I have sucessfully converted one quaker and 3 parakeets by doing the following:
1. I make a chopped veggie salad with a combination of several things. Want a list? Keep reading. If not, skip to #2.
Broccoli, cauliflower, carrots, spinach, swiss, purple, and rainbow chard, dandelion leaves (from store, not picked wild), kale, bet greens, mustard greens, kohlrabi, kiwi, apple, beets, sweet potato, jalopeno and bell peppers, zucchini and summer squash
Then I add some seeds and seedy things, and grains: chia, sesame, flax, quinoa, poppy, barley, wheat berry, hemp, celery seeds
Throw in some legumes. I love the organic 16 bean mixes, soaked and prepared accordingly. Canned will work.
Lastly, I cook some chickpea pasta just for fun. My borbs love noodles and this gives them the look of noodles minus the noodle carbs.
2. Puree small amount of this mix with a stick blender and a tiny amount of water. If you want to start with a single veggie for this, I suggest sweet potato. Add more as your lifestyle allows. I make tons at a time and freeze it.

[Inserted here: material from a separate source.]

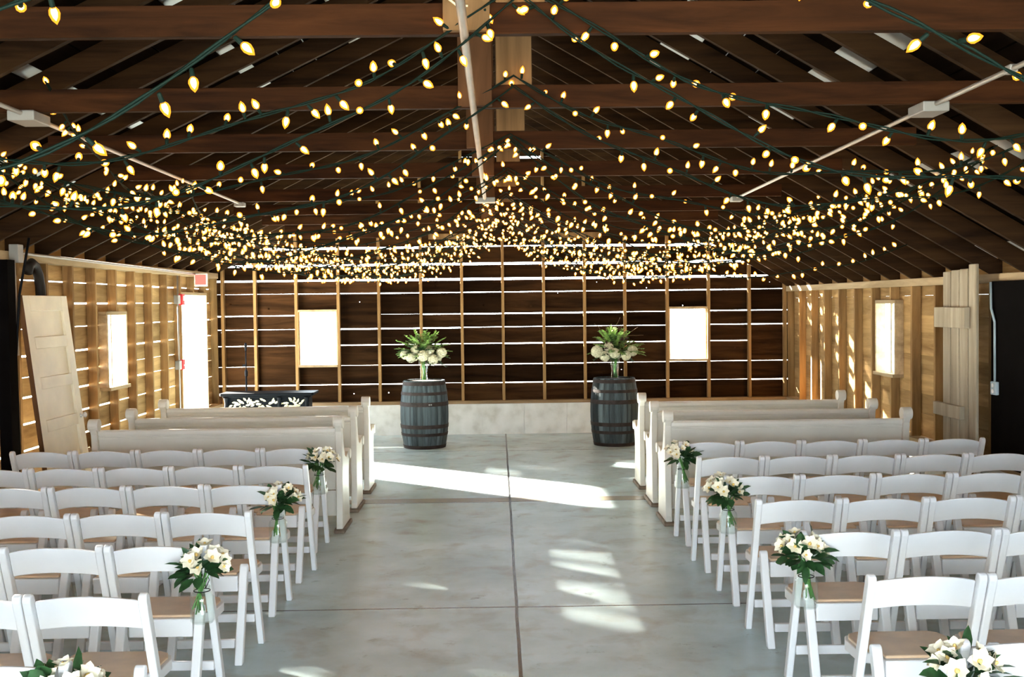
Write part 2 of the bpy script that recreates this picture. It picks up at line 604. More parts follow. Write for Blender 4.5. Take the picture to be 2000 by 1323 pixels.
# window frames in the back wall
for n, (x0, x1, z0, z1) in enumerate(WIN_B):
    s = MB()
    y0, y1 = YB + 0.005, YB + STUD_D + 0.03
    s.box(x0 - 0.004, x1 + 0.004, y0 - 0.015, y1, z0 - 0.035, z0)
    s.box(x0 - 0.004, x1 + 0.004, y0, y1, z1, z1 + 0.035)
    s.box(x0 - 0.004, x0 + 0.018, y0 + 0.04, y1, z0, z1)
    s.box(x1 - 0.018, x1 + 0.004, y0 + 0.04, y1, z0, z1)
    tag(s.build('window_%d' % (n + 1), MT['plate'], bevel=0.003), kind='structure')

# ---- side walls
def side_wall(side, openings, gapsize, name):
    X = XL if side < 0 else XR
    ztop = (ZL if side < 0 else ZR)
    out = X + side * STUD_D
    m = MB()
    rs = random.Random(11 + side)
    zs = [KNEE + 0.05]
    while zs[-1] < ztop + 0.16:
        zs.append(zs[-1] + rs.choice((0.17, 0.19, 0.20, 0.23)))
    ys = [YB + 0.12]
    while ys[-1] > YF:
        ys.append(ys[-1] - 0.593)
    for i in range(len(zs) - 1):
        k = 0
        zlo, zhi = zs[i], min(zs[i + 1], ztop + 0.16)
        while k < len(ys) - 1:
            k2 = min(len(ys) - 1, k + rs.choice((1, 2, 3, 4)))
            y1, y0 = ys[k], ys[k2]
            g = rs.choice(gapsize)
            cuts = [(y0, y1)]
            for oy0, oy1, oz0, oz1 in openings:
                if oz0 < zhi and oz1 > zlo:
                    nc = []
                    for c0, c1 in cuts:
                        if oy1 <= c0 or oy0 >= c1:
                            nc.append((c0, c1)); continue
                        if oy0 > c0: nc.append((c0, oy0))
                        if oy1 < c1: nc.append((oy1, c1))
                        q0, q1 = max(c0, oy0), min(c1, oy1)
                        if zlo < oz0: m.box(min(out, out + side * 0.025), max(out, out + side * 0.025), q0, q1, zlo, oz0)
                        if zhi - g > oz1: m.box(min(out, out + side * 0.025), max(out, out + side * 0.025), q0, q1, oz1, zhi - g)
                    cuts = nc
            for c0, c1 in cuts:
                if c1 - c0 > 0.004:
                    m.box(min(out, out + side * 0.025), max(out, out + side * 0.025), c0 + 0.001, c1 - 0.001, zlo, zhi - g)
            k = k2
    wall = tag(m.build(name, MT['board_side']), kind='structure')
    y = YB - 0.02
    while y > YF:
        s = MB()
        lo, hi = KNEE + 0.045, ztop - 0.075
        blocked = None
        for oy0, oy1, oz0, oz1 in openings:
            if oy0 - 0.018 < y < oy1 + 0.018:
                blocked = (oz0, oz1)
        xa, xb = sorted((X, out - side * 0.002))
        if blocked is None:
            s.box(xa, xb, y - 0.021, y + 0.021, lo, hi)
        else:
            if blocked[0] > lo + 0.1: s.box(xa, xb, y - 0.021, y + 0.021, lo, blocked[0] - 0.03)
            s.box(xa, xb, y - 0.021, y + 0.021, blocked[1] + 0.04, hi)
        s.build('stud', MT['stud'], wall, bevel=0.003)
        y -= 0.593
    s = MB()
    xa, xb = sorted((X - side * 0.02, out + side * 0.0))
    s.box(xa, xb, YF, YB - 0.002, ztop - 0.075, ztop)
    s.build('top_plate', MT['plate'], wall, bevel=0.004)
    # sill and knee wall, interrupted at the doorway
    s, q = MB(), MB()
    spans = [(YF, YB - 0.04)]
    for oy0, oy1, oz0, oz1 in openings:
        if oz0 < 0.2:
            spans = [(YF, oy0), (oy1, YB - 0.04)]
    for a0, a1 in spans:
        xa, xb = sorted((X - side * 0.03, out + side * 0.02))
        s.box(xa, xb, a0, a1, KNEE, KNEE + 0.045)
        xa, xb = sorted((X - side * 0.02, X + side * 0.18))
        q.box(xa, xb, a0, a1, 0.0, KNEE - 0.001)
    s.build('sill_plate', MT['plate'], wall, bevel=0.004)
    q.build('knee_wall', MT['block'], wall)
    return wall

DOOR = (14.08, 15.28, -0.2, 2.04)
WIN_L = (11.42, 11.98, 1.06, 1.81)
WIN_R = (11.58, 12.14, 1.08, 1.83)
wall_left = side_wall(-1, [DOOR, WIN_L], (0.004, 0.007, 0.010, 0.016), 'wall_left')
wall_right = side_wall(1, [WIN_R], (0.0006, 0.0008, 0.001), 'wall_right')

def side_frame(side, op, name, door=False):
    X = XL if side < 0 else XR
    y0, y1, z0, z1 = op
    s = MB()
    xa, xb = sorted((X + side * 0.005, X + side * (STUD_D + 0.03)))
    s.box(xa, xb, y0 - 0.03, y1 + 0.03, z1, z1 + 0.038)
    zb = 0.0 if door else z0
    s.box(xa, xb, y0 - 0.03, y0 + 0.004, zb, z1)
    s.box(xa, xb, y1 - 0.004, y1 + 0.03, zb, z1)
    if not door:
        xa, xb = sorted((X - side * 0.02, X + side * (STUD_D + 0.03)))
        s.box(xa, xb, y0 - 0.03, y1 + 0.03, z0 - 0.035, z0)
        # the fixed sash bar seen edge-on
        xa, xb = sorted((X + side * (STUD_D - 0.01), X + side * (STUD_D + 0.02)))
        s.box(xa, xb, y0 + 0.30, y0 + 0.335, z0, z1)
    o = tag(s.build(name, MT['plate'], bevel=0.003), kind='structure')
    if not door:
        s = MB()
        xa, xb = sorted((X + side * (STUD_D + 0.012), X + side * (STUD_D + 0.016)))
        s.box(xa, xb, y0 + 0.004, y1 - 0.004, z0, z1)
        s.build('pane', MT['sun_diffuser'], o)  # pane added to keep sharp sun patches off the floor
    return o
side_frame(-1, WIN_L, 'window_3')
side_frame(1, WIN_R, 'window_4')
side_frame(-1, DOOR, 'door_1', True)

# ---- wall behind the camera, with the wide open barn doorway
b = MB()
z = 0.0
while z < 4.6:
    for (x0, x1) in ((XL - 0.12, -2.6), (2.6, XR + 0.12)) if z < 2.5 else ((XL - 0.12, XR + 0.12),):
        n = 12
        for i in range(n):
            a0, a1 = x0 + (x1 - x0) * i / n, x0 + (x1 - x0) * (i + 1) / n
            top = min(z + 0.245, min(roof_z(a0), roof_z(a1)) + 0.14)
            if top > z + 0.01:
                b.box(a0, a1, YF - 0.05, YF - 0.02, z, top)
    z += 0.25
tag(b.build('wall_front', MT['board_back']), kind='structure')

# ---- roof: boards laid with gaps under the metal sheets, rafters as parts
def slope_pt(side, t, h):
    """t = distance down the slope from the ridge, h = height above the rafter underside"""
    ang = math.atan(SL if side < 0 else SR)
    return (APX + side * (t * math.cos(ang)) + side * 0 + side * h * math.sin(ang) * 1.0,
            APZ - t * math.sin(ang) + h * math.cos(ang))
rt = random.Random(5)
b = MB()
for side in (-1, 1):
    LEN = 5.15
    t = 0.02
    k = 0
    while t < LEN:
        wd = rt.choice((0.19, 0.24, 0.28))
        gap = 0.012 if k % 3 else (0.26 if side > 0 else 0.12)
        yy = YF - 0.2
        while yy < YB + 0.3:
            y2 = min(YB + 0.3, yy + rt.choice((2.4, 3.0, 3.6)))
            a = slope_pt(side, t, 0.14); c = slope_pt(side, t + wd, 0.14)
            d = slope_pt(side, t + wd, 0.162); e = slope_pt(side, t, 0.162)
            b.prism([a, c, d, e], lambda p, q, s_: (p, s_, q), yy + 0.002, y2 - 0.002)
            yy = y2
        t += wd + gap
        k += 1
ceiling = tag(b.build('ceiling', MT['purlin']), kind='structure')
b = MB()
for side in (-1, 1):
    a = slope_pt(side, -0.02, 0.168); c = slope_pt(side, 5.25, 0.168)
    d = slope_pt(side, 5.25, 0.172); e = slope_pt(side, -0.02, 0.172)
    b.prism([a, c, d, e], lambda p, q, s_: (p, s_, q), YF - 0.3, YB + 0.4)
b.build('metal_sheet', MT['tin'], ceiling)
y = YB - 0.03
while y > YF:
    for side in (-1, 1):
        s = MB()
        a = slope_pt(side, 0.0, 0.0); c = slope_pt(side, 5.05, 0.0)
        d = slope_pt(side, 5.05, 0.138); e = slope_pt(side, 0.0, 0.138)
        s.prism([a, c, d, e], lambda p, q, s_: (p, s_, q), y - 0.021, y + 0.021)
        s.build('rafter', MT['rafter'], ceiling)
    y -= 0.593
s = MB(); s.box(APX - 0.02, APX + 0.02, YF, YB, APZ - 0.06, APZ + 0.14)
s.build('ridge_board', MT['rafter'], ceiling)

# ------------------------------------------------------------------ tie beams
TIE_Y = [2.45, 3.95, 5.42, 6.86, 8.33, 10.1, 11.62, 13.0, 14.38, 15.68]
TZ0, TZ1 = 2.835, 2.945
for i, y in enumerate(TIE_Y):
    nth = 'tie beam out of the picture just behind the first string of bulbs' if i == 0 else None
    lab = nth or ('%s wooden tie beam from the camera, crossing under the dark rafters' % ORD[i] if i < 9 else 'wooden tie beam against the gable of the slatted back wall')
    t = thing('tie_beam', lab, 'beam', (APX, y, TZ0), 0, 'tie beams across the roof')
    xl = APX - (APZ - TZ1 - 0.02) / SL + 0.03
    xr = APX + (APZ - TZ1 - 0.02) / SR - 0.03
    s = MB(); s.box(xl - APX, xr - APX, -0.022, 0.022, 0, TZ1 - TZ0)
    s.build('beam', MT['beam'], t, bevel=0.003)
    if i < 9:
        s = MB(); s.box(-0.33, -0.165, -0.062, -0.024, 0.004, APZ - TZ0 - 0.18)
        s.build('king_post', MT['post'] if i == 1 else MT['post_dark'], t, bevel=0.003)  # first post's lighter wood carries the light falling on it
        s = MB(); s.box(-0.145, 0.03, -0.020, 0.020, TZ1 - TZ0 + 0.001, APZ - TZ0 - 0.06)
        s.build('splice_post', MT['post'], t, bevel=0.003)
    else:
        for x0 in (-1.12, 0.72):
            s = MB(); s.box(x0, x0 + 0.62, -0.045, -0.023, -0.035, 0.045)
            s.build('splice_plate', MT['post'], t, bevel=0.003)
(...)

3. Smush the disgusting looking smoothie with the seeds they're used to and sprinkle some on top. If the consistency is right it will look like mud cake. I press it good into a dish and smooth out the top. That way I can see if borb did some digging for more of the stuff they want. Lil buddy has no choice but to get a mouth full of the veggie mud cake. The sprinkled seeds are key, they might not go near it of they don't recognize it by sight as familiar food. I graduate the smoothness of the mud cake out, getting coarser as time goes on, until I don't blend it at all, as well as the amount of mixed in seeds until there are no more commercially bought seeds. I always have seedy things in the veggie salad anyway, so they're not deprived of them. I feed the salad in the morning, and a commercially produced pellet mid-late afternoon. One little munchkin took only a week to convert, but one took a whole month. I go slow and follow the pace of the bird.

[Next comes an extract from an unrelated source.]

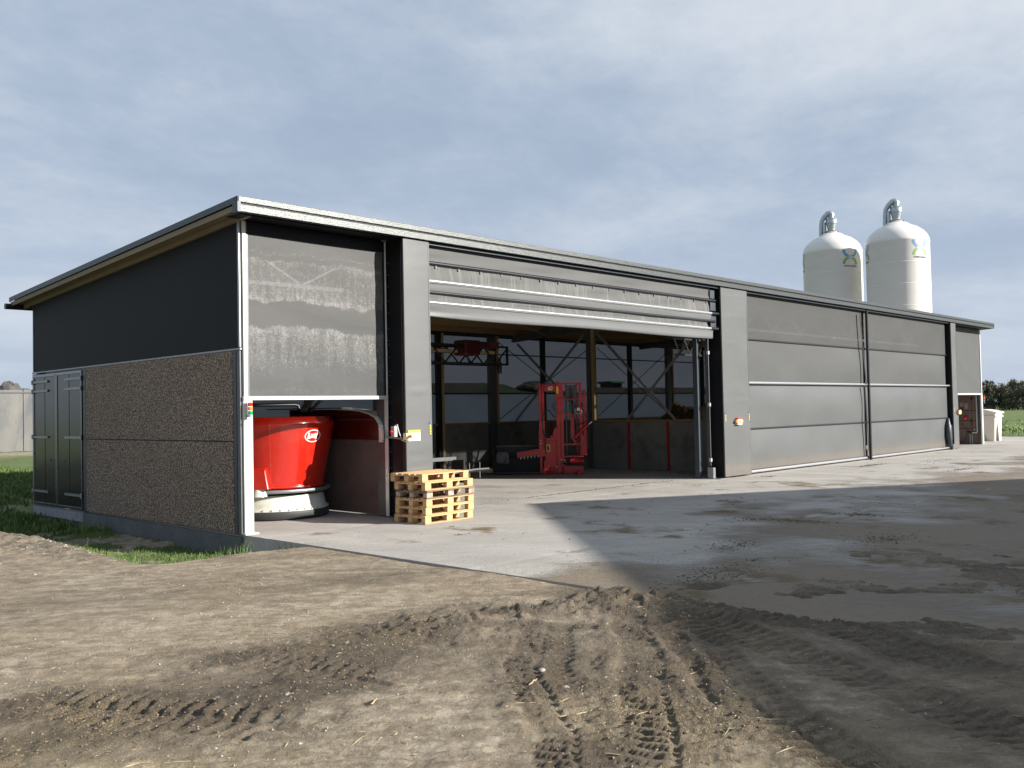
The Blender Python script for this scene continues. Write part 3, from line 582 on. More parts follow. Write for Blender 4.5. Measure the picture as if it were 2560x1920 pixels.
# gable doors
def leaf(y0, y1, hy, sgn):
    d = MB().box(-.05, -.01, y0, y1, .03, 2.99)
    d = d.build('door', M['door_panel'], shed)
    fr = MB().box(-.066, -.03, y0, y1, 2.93, 2.99).box(-.066, -.03, y0, y1, .02, .075).box(-.066, -.03, y0, y0+.045, .075, 2.93).box(-.066, -.03, y1-.045, y1, .075, 2.93)
    fr.build('frame', M['door_frame'], d, .003)
    MB().box(-.0545, -.05, (y0+y1)/2-.006, (y0+y1)/2+.006, .08, 2.92).build('seam', M['black'], d)
    for z in (.33, 1.56, 2.61, 2.82):
        MB().box(-.082, -.064, min(hy, hy+sgn*.92), max(hy, hy+sgn*.92), z-.025, z+.025).tube([(-.085, hy, z-.05), (-.085, hy, z+.05)], .022, 8).build('hinge', M['galv'], d)
    MB().tube([(-.05, (y0+y1)/2+.3*sgn, 1.05), (-.09, (y0+y1)/2+.3*sgn, 1.05)], .014, 8).build('lock', M['galv'], d)
leaf(6.45, 7.86, 6.45, 1); leaf(7.875, 9.26, 9.26, -1)

# corner posts
def corner(xa, xb, ya=0):
    p = MB().box(xa, xb, -.02, .12, .03, 2.26).build('corner_post', M['white_steel'], shed, .004)
    return p
corner(.0, .168)
MB().box(-.02, .23, -.07, .16, .0, .028).build('base_plate', M['white_steel'], shed, .003)
MB().box(.008, .066, -.03, .04, 2.262, 5.16).build('corner_rail', M['white_steel'], shed, .004)
MB().box(.069, .088, -.022, .04, 2.262, 5.16).build('corner_rail', M['galv'], shed, .003)
MB().box(-.058, -.028, -.02, .03, 3.07, 5.17).build('corner_rail', M['galv'], shed, .003)
# bay 1 curtain
def sheet(x0, x1, prof, nx=60, wr=.006, seed=1):
    xs = np.linspace(x0, x1, nx); vs = []
    for k, (y, z) in enumerate(prof):
        w = 0 if k in (0, len(prof)-1) else wr
        for x in xs: vs.append((x, y+w*2*math.sin(x*2.1+k*1.7+seed)+w*random.uniform(-.4, .4), z))
    fs = [(i*nx+j, i*nx+j+1, (i+1)*nx+j+1, (i+1)*nx+j) for i in range(len(prof)-1) for j in range(nx-1)]
    return MB().add(vs, fs, True)
def vprof(y, z0, z1, n): return [(y, z0+(z1-z0)*i/n) for i in range(n+1)]
MB().box(.1, 2.96, -.018, -.010, 4.955, 5.16).build('head_strip', M['black'], shed)  # plain black strip across the top of the first curtain
sheet(.10, 2.93, vprof(.0, 2.27, 5.15, 14), 40, .003).build('bay_curtain', M['dusty'], shed)
MB().box(-.005, 2.99, -.035, .02, 2.20, 2.268).build('bottom_rail', M['alu'], shed, .006)
MB().box(.095, .118, -.012, .03, 2.27, 5.15).build('curtain_guide', M['galv_dark'], shed)
MB().box(2.93, 2.965, -.01, .04, 2.27, 5.15).build('curtain_guide', M['black'], shed)
MB().box(2.968, 2.992, -.03, .06, .02, 5.14).build('guide_rail', M['alu'], shed, .003)
MB().box(2.985, 3.0, .07, .3, .02, 2.2).build('guide_rail', M['galv_dark'], shed, .003)

# wrapped pillars
def pillar(x0, x1, y0, name='pillar', side=M['black'], trimtop=5.17):
    sp = MB().box(x0, x1, y0+.012, .02, .03, trimtop).build('pillar', side, shed)
    # front cloth with soft creases
    nx, nz = 14, 90; vs = []
    rs = [random.uniform(.03, trimtop) for _ in range(16)]; st = [random.uniform(-.012, .012) for _ in rs]
    for i in range(nz):
        z = .045+(trimtop-.06)*i/(nz-1)
        for j in range(nx):
            x = x0-.012+(x1-x0+.02)*j/(nx-1); u = j/(nx-1)
            dy = sum(s*math.exp(-((z-r-.05*(u-.5))/.035)**2)*(.4+.6*math.sin(math.pi*u)) for r, s in zip(rs, st))
            vs.append((x, y0-abs(dy)*.6-.004*math.sin(math.pi*u)-.003*math.sin(z*1.3), z))
    fs = [(i*nx+j, i*nx+j+1, (i+1)*nx+j+1, (i+1)*nx+j) for i in range(nz-1) for j in range(nx-1)]
    MB().add(vs, fs, True).build('cloth_front', M['pillar'], sp)
    MB().box(x1-.012, x1+.012, y0-.004, .0, .045, trimtop-.015).build('cloth_side', M['pillar'], sp)
    MB().box(x0-.016, x0+.02, y0-.008, y0+.03, .045, trimtop-.015).build('cloth_hem', M['pillar'], sp, .004)
    return sp
P1 = pillar(3.034, 3.64, -.50); P2 = pillar(14.07, 15.43, -.50); P3 = pillar(31.72, 32.28, -.50)
rv = MB(); z = .12
while z < 4.9:
    rv.box(3.026, 3.034, -.052, -.036, z, z+.016); z += random.choice((.07, .22, .27, .3, .24))
rv.build('rivet', M['galv'], P1)['kind'] = 'stuff'
MB().box(3.028, 3.034, -.42, -.41, .05, 5.1).build('side_seam', M['galv_dark'], P1)
for (x0, x1, yb) in ((13.78, 14.30, -.52), (31.35, 31.9, -.52)):
    MB().box(x0, x1, yb, -.1, .002, .014).build('base_plate', M['galv'], shed)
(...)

Bonus: I convert to one thing at a time. Once a good veggie diet is established, I do the same with pellets. I grind some pellets into powder and sprinkle on the veggies until used to the taste. I find that offering these meals while the family is eating in the bird's sight helps with the social aspect of sharing meals and makes these transitions faster. They *want* to eat while everyone else eats. The other thing I do, even if the bird is not bonded to me, is that I pretend to nibble from their food bowl as I'm putting it down. Gets my quaker to try new things too, especially if I pretend it's mine and she can't have any.